■ Aim:
Scan the data for "scene" and copy the lines it appears in.

-- START OF Working data --

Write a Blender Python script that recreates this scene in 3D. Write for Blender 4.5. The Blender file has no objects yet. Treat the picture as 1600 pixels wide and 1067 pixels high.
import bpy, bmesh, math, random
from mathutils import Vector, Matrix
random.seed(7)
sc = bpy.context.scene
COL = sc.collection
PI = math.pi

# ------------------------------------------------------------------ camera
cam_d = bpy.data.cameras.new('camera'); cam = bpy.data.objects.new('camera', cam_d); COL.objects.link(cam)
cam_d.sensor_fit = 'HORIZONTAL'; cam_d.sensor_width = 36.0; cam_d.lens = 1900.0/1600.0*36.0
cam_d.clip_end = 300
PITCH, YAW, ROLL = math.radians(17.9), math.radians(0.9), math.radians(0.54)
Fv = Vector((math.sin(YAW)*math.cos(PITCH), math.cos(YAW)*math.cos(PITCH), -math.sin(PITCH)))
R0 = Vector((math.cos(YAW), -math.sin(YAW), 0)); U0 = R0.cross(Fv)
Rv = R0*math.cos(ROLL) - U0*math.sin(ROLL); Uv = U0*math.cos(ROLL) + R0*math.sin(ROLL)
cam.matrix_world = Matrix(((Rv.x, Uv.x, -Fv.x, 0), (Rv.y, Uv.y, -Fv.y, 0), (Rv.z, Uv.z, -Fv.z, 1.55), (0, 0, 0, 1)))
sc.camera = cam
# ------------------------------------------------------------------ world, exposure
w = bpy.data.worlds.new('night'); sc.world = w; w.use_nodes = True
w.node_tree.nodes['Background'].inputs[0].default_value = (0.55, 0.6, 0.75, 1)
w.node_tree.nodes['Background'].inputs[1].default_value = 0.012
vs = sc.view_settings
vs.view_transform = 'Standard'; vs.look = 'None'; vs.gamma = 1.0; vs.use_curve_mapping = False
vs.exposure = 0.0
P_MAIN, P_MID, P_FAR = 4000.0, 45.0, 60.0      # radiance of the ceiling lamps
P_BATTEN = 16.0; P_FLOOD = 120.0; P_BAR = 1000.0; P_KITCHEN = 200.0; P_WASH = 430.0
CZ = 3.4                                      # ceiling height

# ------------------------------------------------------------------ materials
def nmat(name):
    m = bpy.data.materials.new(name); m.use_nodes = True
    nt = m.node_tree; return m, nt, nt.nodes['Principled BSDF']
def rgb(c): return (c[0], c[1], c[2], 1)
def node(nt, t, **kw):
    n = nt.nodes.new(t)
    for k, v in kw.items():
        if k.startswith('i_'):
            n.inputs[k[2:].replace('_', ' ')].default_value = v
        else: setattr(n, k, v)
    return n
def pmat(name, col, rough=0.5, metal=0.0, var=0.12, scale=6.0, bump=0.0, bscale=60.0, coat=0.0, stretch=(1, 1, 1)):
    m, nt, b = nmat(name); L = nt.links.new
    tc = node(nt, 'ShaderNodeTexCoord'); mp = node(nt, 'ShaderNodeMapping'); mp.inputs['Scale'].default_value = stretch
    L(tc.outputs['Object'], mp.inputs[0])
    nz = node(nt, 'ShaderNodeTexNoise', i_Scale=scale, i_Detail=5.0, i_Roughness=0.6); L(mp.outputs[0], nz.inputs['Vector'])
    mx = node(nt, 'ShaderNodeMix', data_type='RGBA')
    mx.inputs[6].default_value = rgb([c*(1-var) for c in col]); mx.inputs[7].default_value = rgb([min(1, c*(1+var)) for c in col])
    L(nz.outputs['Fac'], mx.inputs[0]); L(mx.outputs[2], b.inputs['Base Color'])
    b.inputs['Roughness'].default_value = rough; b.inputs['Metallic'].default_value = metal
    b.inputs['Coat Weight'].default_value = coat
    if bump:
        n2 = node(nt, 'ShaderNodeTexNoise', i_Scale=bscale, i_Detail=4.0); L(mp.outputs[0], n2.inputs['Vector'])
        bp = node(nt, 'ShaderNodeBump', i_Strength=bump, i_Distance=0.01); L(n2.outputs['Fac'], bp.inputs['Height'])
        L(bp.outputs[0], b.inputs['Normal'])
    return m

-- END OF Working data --
-- START OF Working data --

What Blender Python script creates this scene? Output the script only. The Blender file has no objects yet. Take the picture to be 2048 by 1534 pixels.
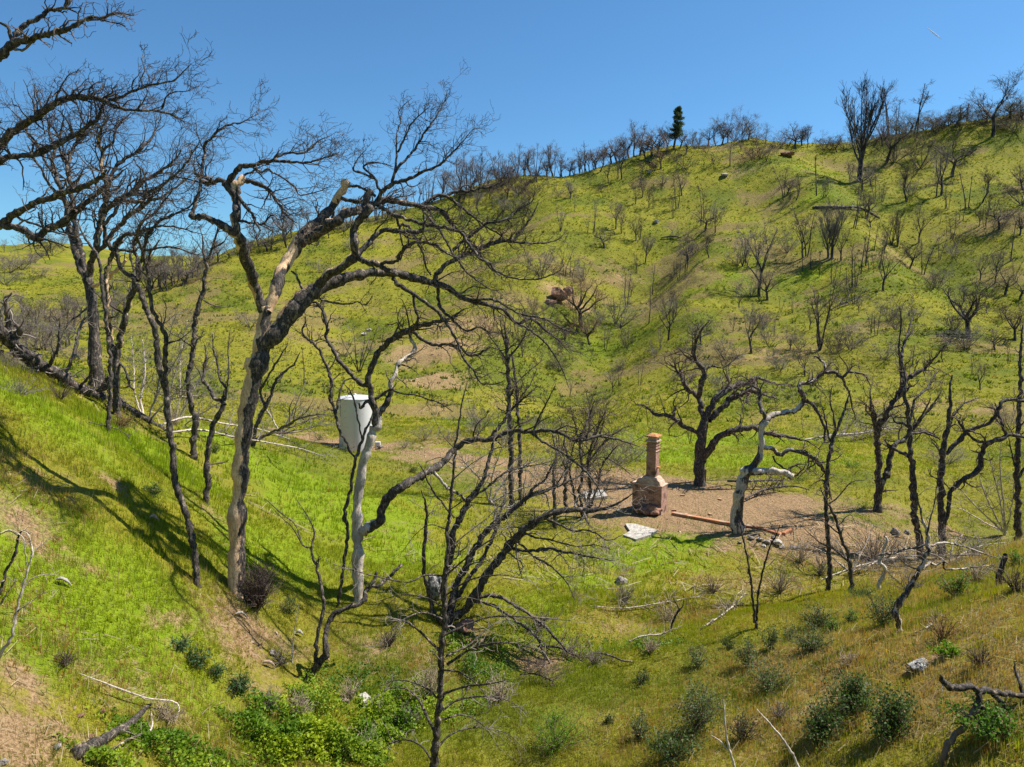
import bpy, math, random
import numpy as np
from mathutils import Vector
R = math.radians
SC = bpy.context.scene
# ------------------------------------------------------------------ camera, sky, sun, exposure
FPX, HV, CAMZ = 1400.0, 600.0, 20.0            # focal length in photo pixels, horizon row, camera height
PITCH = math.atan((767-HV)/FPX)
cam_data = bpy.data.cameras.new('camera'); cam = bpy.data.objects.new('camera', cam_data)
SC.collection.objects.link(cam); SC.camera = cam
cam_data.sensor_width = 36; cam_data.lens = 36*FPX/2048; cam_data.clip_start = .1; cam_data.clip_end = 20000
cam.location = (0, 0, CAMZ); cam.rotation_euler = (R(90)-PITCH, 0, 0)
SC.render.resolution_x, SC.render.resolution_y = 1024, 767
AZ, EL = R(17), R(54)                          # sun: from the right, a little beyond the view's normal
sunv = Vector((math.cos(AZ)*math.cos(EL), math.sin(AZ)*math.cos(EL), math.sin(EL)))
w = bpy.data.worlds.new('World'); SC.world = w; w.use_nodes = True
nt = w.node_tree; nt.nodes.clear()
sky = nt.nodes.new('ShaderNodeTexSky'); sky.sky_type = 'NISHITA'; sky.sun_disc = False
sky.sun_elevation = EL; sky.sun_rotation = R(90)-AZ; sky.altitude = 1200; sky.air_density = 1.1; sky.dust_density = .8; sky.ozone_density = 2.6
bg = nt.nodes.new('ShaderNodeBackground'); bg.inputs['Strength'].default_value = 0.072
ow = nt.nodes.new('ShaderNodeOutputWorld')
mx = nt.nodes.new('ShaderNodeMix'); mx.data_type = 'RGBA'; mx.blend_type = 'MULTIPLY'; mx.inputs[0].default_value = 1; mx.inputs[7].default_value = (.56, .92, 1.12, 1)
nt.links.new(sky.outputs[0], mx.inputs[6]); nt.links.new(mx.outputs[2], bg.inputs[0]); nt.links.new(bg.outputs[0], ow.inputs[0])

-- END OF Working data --

■ The output:
Write a Blender Python script that recreates this scene in 3D. Write for Blender 4.5. The Blender file has no objects yet. Treat the picture as 1600 pixels wide and 1067 pixels high.
sc = bpy.context.scene
What Blender Python script creates this scene? Output the script only. The Blender file has no objects yet. Take the picture to be 2048 by 1534 pixels.
SC = bpy.context.scene